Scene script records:
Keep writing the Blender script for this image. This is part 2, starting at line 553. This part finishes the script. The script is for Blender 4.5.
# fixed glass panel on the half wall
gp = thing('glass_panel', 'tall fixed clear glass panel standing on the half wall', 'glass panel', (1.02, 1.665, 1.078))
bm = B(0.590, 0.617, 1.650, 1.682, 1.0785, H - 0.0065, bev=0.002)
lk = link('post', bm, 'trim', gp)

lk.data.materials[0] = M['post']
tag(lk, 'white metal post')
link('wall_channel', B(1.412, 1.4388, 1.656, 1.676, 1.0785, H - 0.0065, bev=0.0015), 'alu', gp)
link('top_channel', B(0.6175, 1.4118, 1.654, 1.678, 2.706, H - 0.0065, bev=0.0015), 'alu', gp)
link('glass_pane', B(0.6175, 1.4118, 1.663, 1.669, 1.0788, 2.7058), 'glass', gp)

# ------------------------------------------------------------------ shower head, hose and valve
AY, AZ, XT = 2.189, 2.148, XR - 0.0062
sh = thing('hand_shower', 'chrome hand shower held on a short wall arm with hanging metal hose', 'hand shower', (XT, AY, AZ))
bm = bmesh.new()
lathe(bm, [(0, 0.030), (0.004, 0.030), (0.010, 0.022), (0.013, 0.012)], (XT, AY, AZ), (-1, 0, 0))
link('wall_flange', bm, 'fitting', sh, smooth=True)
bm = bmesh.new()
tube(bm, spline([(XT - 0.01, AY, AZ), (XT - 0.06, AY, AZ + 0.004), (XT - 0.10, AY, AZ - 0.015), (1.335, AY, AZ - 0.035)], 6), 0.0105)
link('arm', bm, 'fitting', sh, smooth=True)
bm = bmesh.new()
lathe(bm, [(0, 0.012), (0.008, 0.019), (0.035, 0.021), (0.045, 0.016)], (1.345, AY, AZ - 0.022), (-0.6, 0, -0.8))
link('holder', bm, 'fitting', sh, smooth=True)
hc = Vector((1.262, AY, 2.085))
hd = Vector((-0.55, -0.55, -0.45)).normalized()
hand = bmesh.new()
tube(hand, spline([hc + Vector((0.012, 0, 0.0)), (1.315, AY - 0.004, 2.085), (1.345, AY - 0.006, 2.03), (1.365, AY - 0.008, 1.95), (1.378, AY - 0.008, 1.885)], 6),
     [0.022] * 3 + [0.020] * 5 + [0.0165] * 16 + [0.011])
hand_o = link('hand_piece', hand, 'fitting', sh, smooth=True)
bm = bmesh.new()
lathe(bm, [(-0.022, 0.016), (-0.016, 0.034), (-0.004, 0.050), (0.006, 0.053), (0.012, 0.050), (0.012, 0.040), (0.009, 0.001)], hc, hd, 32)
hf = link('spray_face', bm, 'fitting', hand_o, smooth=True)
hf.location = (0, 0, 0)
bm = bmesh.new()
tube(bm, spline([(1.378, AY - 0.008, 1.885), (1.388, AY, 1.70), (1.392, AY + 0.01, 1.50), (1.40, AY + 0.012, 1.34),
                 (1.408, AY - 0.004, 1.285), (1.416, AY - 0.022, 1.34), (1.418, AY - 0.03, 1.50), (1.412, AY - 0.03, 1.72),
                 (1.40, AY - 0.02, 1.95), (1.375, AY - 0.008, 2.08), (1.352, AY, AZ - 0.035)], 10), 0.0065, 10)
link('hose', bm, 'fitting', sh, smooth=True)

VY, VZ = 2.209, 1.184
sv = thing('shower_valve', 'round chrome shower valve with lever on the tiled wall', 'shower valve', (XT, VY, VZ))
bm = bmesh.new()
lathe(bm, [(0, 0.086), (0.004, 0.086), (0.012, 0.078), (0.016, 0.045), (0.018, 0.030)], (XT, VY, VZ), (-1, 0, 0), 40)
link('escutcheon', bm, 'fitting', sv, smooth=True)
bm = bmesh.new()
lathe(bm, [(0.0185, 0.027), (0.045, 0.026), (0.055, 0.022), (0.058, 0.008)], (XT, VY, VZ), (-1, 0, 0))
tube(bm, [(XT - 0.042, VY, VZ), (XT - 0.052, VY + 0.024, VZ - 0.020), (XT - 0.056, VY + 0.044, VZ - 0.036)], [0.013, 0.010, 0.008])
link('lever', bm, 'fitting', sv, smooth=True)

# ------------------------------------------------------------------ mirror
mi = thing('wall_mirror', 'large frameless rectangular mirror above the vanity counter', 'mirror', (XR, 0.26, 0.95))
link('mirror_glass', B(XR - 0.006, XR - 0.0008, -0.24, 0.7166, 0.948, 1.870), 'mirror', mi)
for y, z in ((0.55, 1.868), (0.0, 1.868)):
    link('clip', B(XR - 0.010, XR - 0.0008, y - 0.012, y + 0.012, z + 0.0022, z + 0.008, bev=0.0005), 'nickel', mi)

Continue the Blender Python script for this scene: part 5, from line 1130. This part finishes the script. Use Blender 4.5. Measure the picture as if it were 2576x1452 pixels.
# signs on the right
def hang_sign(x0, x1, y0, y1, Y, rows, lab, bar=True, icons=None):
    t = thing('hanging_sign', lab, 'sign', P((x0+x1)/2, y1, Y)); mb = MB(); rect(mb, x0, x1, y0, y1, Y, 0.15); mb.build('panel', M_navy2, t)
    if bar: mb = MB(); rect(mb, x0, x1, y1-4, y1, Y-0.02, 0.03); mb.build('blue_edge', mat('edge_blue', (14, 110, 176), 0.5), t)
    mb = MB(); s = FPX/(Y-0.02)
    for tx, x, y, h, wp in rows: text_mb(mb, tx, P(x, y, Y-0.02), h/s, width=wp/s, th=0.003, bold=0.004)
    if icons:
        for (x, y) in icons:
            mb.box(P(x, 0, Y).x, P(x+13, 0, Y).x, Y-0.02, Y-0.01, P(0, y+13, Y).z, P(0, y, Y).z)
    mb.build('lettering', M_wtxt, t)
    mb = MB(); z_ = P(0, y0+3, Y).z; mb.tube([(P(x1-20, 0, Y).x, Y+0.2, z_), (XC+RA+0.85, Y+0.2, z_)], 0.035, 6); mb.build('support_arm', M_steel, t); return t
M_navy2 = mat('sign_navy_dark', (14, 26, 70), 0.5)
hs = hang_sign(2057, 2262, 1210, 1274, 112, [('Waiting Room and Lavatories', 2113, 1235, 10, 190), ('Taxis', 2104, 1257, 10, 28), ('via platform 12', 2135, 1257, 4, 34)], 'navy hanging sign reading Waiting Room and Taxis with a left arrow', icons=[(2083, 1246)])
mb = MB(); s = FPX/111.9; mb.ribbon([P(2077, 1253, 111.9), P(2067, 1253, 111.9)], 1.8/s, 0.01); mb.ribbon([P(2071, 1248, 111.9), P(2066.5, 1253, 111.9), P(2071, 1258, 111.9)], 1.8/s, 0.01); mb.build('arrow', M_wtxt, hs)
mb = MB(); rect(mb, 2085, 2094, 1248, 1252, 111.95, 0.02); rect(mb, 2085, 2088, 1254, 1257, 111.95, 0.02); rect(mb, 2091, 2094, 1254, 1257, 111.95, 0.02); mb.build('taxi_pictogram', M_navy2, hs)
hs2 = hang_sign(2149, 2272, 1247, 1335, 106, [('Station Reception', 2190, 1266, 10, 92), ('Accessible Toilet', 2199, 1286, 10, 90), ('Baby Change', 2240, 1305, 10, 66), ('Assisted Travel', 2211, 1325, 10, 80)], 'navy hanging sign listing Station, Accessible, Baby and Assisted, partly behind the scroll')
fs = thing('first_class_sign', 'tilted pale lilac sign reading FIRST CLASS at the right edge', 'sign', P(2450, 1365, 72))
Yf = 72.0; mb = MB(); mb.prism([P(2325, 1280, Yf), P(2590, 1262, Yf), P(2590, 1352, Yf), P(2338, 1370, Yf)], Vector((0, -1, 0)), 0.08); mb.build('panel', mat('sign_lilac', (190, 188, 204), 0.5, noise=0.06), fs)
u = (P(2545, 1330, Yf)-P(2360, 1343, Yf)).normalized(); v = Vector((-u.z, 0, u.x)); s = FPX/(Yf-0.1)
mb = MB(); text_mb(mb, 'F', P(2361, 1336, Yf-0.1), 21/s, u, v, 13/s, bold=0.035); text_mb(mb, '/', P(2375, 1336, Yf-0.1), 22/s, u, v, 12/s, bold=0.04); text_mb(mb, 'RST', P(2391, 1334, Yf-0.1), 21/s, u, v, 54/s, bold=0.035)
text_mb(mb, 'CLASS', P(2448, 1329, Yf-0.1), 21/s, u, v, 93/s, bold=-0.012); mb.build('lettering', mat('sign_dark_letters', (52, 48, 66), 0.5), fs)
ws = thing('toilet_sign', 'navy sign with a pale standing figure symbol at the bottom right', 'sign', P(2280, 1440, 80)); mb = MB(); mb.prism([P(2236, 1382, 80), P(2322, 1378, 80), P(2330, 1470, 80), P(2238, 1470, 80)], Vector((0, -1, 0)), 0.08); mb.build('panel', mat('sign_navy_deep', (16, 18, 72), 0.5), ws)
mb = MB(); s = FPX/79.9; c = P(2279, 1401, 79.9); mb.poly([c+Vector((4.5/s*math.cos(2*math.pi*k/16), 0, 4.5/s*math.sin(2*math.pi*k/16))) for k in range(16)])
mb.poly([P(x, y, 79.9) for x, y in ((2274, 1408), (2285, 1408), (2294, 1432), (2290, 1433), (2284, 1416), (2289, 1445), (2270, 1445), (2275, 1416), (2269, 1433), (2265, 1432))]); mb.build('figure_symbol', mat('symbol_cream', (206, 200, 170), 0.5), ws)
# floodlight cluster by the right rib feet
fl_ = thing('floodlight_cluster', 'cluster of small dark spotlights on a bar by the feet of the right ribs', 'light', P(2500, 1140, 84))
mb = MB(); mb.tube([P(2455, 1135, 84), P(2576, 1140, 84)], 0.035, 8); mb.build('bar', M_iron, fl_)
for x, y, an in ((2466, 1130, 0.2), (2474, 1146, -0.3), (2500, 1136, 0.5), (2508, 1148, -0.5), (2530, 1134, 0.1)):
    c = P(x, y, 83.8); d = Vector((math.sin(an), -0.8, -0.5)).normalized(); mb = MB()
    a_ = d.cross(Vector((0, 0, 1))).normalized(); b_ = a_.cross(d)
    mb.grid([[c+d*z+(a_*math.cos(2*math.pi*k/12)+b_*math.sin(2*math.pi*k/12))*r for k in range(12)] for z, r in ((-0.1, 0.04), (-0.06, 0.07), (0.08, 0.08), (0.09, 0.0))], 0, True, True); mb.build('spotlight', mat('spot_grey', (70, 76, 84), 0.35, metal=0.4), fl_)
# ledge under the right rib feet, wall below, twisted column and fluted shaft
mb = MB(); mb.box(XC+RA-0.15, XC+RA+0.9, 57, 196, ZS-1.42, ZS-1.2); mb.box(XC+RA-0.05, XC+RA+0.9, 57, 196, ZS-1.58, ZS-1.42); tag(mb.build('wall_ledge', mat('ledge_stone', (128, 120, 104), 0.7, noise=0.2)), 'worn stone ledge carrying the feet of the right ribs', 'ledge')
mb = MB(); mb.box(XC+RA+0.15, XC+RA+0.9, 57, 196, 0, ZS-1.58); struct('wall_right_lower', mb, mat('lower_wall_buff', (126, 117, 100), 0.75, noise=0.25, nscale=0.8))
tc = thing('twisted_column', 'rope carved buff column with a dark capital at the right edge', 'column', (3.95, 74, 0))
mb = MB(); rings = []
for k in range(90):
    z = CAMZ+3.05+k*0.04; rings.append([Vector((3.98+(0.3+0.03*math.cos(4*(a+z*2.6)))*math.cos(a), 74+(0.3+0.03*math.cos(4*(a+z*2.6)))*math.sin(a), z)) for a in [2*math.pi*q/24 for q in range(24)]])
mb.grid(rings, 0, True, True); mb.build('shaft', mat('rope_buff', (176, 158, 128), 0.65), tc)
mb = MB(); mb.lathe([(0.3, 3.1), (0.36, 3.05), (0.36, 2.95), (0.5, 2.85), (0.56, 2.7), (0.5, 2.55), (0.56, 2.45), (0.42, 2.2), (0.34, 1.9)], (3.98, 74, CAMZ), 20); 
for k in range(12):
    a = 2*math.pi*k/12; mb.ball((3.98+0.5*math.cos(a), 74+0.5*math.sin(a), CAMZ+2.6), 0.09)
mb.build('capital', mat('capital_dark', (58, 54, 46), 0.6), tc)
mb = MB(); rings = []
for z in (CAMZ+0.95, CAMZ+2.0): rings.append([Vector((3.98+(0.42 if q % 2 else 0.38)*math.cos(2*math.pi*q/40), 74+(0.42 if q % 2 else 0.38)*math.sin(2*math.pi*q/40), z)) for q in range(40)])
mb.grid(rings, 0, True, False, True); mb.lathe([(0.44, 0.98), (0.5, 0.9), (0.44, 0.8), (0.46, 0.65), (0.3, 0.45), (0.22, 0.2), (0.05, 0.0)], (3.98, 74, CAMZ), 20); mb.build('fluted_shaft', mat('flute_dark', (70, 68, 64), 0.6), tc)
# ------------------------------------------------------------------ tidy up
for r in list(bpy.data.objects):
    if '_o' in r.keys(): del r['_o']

- REQUEST: Lines from the start of the material above through the line containing "2.7058), 'glass', gp)" are to be duplicated exactly, and only those.

- TASK SOLUTION:
Keep writing the Blender script for this image. This is part 2, starting at line 553. This part finishes the script. The script is for Blender 4.5.
# fixed glass panel on the half wall
gp = thing('glass_panel', 'tall fixed clear glass panel standing on the half wall', 'glass panel', (1.02, 1.665, 1.078))
bm = B(0.590, 0.617, 1.650, 1.682, 1.0785, H - 0.0065, bev=0.002)
lk = link('post', bm, 'trim', gp)

lk.data.materials[0] = M['post']
tag(lk, 'white metal post')
link('wall_channel', B(1.412, 1.4388, 1.656, 1.676, 1.0785, H - 0.0065, bev=0.0015), 'alu', gp)
link('top_channel', B(0.6175, 1.4118, 1.654, 1.678, 2.706, H - 0.0065, bev=0.0015), 'alu', gp)
link('glass_pane', B(0.6175, 1.4118, 1.663, 1.669, 1.0788, 2.7058), 'glass', gp)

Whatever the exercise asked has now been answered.